Quote:
Originally posted by Sneakytermite
I don't know if this is true: having two fans in a push/pull configuration can eliminate death spots -> no need for shrouds.
|
Sorry to say that you are wrong here. Every fan has a center, that center is the dead spot. Only if you place the fan about min. 1 inch from the rad, the dead spot will disapear, due to the movement of the air.
Also, if the fan is direcly on the rad, the pressure it needs to press the air through a small surface (only the fan area) is much higer then when it is 1 inch away from the rad. The area it can cover then is much bigger, and therefore it needs less pressure.
To RedPhoenix: a 50c drop in a minute? That’s great!
I guess the water was standing still in the rad at that time. When the water starts flowing, this will only get a lot better.
Looks like you got "nothing to worry" about.
Just a few ideas:
- Blowing the hot air inside your case will be best for the watercooling, as it is beeing cooled with "cold" fresh air, but you need to be sure that the hot air can leave your case! So make sure you have an equal or more fans getting the hot air out.
- A to high overall system temp will make other items fail (memory, chips on your main board etc.)
Using the "hot" air from your case (so not sucking but blowing) will decrease your cooling performance, but you will gain on system performance/stability.

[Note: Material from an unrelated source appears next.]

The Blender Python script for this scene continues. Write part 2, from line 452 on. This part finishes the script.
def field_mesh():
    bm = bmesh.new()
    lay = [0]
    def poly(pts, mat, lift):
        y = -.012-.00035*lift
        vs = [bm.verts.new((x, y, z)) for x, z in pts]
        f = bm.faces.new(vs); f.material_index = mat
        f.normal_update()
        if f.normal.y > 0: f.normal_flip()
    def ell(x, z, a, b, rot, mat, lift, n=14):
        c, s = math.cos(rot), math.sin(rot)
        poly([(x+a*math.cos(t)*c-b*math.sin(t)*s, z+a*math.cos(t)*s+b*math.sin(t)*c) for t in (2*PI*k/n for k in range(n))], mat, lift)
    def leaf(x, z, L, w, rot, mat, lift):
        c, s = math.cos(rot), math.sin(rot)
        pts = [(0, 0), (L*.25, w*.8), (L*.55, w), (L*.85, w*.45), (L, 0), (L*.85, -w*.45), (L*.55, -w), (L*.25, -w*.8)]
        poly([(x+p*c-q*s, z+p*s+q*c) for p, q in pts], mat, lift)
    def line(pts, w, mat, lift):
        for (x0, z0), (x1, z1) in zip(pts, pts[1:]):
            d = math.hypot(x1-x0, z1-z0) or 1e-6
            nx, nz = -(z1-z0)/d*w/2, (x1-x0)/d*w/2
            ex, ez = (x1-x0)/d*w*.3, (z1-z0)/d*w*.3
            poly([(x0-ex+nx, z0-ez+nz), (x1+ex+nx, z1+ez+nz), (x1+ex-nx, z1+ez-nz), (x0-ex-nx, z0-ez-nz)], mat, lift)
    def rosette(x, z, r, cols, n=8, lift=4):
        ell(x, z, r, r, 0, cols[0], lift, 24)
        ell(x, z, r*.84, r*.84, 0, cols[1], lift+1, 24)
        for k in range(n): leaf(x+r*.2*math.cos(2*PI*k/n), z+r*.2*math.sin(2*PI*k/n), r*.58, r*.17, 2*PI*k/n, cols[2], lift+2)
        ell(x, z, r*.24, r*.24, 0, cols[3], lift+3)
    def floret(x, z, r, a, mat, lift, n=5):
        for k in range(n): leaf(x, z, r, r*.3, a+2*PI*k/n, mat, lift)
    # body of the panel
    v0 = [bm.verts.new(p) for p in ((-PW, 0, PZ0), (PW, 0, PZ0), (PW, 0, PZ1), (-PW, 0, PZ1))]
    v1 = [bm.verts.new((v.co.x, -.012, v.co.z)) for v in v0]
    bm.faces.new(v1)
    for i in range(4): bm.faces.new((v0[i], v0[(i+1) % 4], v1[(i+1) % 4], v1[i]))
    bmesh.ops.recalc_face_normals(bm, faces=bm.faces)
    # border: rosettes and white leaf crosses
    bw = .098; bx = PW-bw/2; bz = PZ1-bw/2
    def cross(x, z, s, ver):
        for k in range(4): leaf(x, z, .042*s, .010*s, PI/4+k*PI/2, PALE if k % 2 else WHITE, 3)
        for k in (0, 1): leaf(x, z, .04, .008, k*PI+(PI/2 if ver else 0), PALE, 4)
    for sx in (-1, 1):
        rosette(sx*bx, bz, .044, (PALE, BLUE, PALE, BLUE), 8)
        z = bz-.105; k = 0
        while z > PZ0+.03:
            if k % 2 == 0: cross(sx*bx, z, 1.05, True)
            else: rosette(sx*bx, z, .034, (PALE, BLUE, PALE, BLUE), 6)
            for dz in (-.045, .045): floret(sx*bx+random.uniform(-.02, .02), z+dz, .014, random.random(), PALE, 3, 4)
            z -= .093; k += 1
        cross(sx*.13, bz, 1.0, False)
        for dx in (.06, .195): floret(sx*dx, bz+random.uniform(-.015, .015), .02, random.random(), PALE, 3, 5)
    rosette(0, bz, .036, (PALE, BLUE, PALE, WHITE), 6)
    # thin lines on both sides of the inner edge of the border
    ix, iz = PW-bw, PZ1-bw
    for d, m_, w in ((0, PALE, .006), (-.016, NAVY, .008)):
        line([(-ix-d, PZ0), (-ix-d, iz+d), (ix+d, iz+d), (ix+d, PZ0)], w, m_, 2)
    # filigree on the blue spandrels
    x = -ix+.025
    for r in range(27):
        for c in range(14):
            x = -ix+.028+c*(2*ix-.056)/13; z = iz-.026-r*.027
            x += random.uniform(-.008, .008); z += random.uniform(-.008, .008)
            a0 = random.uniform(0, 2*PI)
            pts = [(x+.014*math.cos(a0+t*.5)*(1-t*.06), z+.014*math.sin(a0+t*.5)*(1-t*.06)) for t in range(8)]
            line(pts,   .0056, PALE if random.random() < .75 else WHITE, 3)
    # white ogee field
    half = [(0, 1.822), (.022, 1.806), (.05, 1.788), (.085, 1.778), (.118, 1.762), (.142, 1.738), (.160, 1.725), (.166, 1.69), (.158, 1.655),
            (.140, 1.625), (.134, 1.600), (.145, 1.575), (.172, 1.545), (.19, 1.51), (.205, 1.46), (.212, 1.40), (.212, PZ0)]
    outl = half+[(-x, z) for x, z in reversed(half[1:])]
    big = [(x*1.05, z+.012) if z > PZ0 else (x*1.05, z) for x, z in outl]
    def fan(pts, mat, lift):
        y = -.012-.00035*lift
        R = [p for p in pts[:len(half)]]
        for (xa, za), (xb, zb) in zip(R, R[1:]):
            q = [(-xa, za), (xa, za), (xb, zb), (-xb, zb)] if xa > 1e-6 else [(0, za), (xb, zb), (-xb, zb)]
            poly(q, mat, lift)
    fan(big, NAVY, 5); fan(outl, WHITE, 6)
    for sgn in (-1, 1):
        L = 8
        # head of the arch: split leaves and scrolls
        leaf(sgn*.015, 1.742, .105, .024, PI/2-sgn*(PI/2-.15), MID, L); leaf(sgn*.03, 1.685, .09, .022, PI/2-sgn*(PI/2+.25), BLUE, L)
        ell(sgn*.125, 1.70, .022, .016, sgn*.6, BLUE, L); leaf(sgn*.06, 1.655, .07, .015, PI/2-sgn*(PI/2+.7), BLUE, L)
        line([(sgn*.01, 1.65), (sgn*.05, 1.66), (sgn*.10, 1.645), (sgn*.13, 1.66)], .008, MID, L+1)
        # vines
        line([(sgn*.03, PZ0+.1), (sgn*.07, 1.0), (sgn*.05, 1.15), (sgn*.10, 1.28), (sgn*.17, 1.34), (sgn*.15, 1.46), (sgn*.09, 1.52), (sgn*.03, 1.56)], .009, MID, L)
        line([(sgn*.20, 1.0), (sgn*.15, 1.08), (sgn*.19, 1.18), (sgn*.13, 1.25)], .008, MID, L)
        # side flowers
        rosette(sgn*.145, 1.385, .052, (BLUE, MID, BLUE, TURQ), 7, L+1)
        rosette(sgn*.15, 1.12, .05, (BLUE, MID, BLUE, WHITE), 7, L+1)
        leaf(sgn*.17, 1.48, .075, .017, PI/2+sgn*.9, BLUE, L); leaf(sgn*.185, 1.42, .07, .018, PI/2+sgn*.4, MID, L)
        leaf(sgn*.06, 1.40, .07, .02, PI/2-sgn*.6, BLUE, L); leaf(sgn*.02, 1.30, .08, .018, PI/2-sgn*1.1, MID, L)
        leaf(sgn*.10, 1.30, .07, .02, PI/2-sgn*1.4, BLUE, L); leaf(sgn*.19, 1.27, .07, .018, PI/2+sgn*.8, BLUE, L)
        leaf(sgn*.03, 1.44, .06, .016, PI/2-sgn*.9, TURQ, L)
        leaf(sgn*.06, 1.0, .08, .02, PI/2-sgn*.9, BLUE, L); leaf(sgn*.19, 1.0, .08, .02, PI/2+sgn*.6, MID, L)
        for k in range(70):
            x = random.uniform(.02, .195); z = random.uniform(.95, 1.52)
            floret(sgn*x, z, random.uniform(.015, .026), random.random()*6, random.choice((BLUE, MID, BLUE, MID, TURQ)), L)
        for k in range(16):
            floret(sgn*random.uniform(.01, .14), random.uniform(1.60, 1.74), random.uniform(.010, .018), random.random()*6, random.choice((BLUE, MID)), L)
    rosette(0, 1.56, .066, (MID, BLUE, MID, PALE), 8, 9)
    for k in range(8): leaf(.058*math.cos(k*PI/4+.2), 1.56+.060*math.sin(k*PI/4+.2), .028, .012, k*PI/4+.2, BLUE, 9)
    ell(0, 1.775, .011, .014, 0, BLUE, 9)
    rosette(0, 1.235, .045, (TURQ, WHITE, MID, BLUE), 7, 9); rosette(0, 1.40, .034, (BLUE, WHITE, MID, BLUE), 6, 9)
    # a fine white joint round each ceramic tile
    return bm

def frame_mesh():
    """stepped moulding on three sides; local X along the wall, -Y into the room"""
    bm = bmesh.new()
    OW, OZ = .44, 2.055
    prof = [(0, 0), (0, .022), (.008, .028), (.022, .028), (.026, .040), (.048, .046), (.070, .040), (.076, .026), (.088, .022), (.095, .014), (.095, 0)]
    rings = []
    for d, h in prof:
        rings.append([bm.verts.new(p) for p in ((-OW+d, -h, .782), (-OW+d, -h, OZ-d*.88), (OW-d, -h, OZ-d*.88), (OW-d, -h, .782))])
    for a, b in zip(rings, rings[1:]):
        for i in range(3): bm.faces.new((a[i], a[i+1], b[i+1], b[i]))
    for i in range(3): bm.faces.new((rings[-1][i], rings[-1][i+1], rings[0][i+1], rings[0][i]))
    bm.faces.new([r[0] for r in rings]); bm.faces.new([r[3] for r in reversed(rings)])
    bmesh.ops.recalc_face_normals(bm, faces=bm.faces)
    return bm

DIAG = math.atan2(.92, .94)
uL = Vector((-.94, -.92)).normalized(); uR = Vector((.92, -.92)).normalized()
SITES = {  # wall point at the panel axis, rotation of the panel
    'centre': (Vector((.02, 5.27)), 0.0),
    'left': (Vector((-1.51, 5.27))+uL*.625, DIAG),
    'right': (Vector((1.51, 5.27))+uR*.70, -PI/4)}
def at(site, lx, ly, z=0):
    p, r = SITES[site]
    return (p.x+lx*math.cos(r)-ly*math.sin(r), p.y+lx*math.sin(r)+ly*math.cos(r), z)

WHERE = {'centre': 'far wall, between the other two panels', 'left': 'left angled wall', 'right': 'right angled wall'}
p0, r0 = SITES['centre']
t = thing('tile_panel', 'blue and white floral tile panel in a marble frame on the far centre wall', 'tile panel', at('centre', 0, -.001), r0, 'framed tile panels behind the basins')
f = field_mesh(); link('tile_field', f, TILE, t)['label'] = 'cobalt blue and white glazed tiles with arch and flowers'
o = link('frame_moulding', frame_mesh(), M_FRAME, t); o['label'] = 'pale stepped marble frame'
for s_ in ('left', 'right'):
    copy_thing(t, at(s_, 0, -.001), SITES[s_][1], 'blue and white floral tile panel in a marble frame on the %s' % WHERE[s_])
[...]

It's a bit trial and error. First let the fans suck the fresh air in, and measure the temps in your case If they are not to high, it's all OK.
If you get high temps inside your case, and your system is getting unstable, turn your fans around, so you reverse the airflow (but leave the PSU for what it is) your cpu temp might go up a bit, but you will run a rock solid stabile system.
What are you planning to cool? CPU, GPU?, North bridge? use peltiers?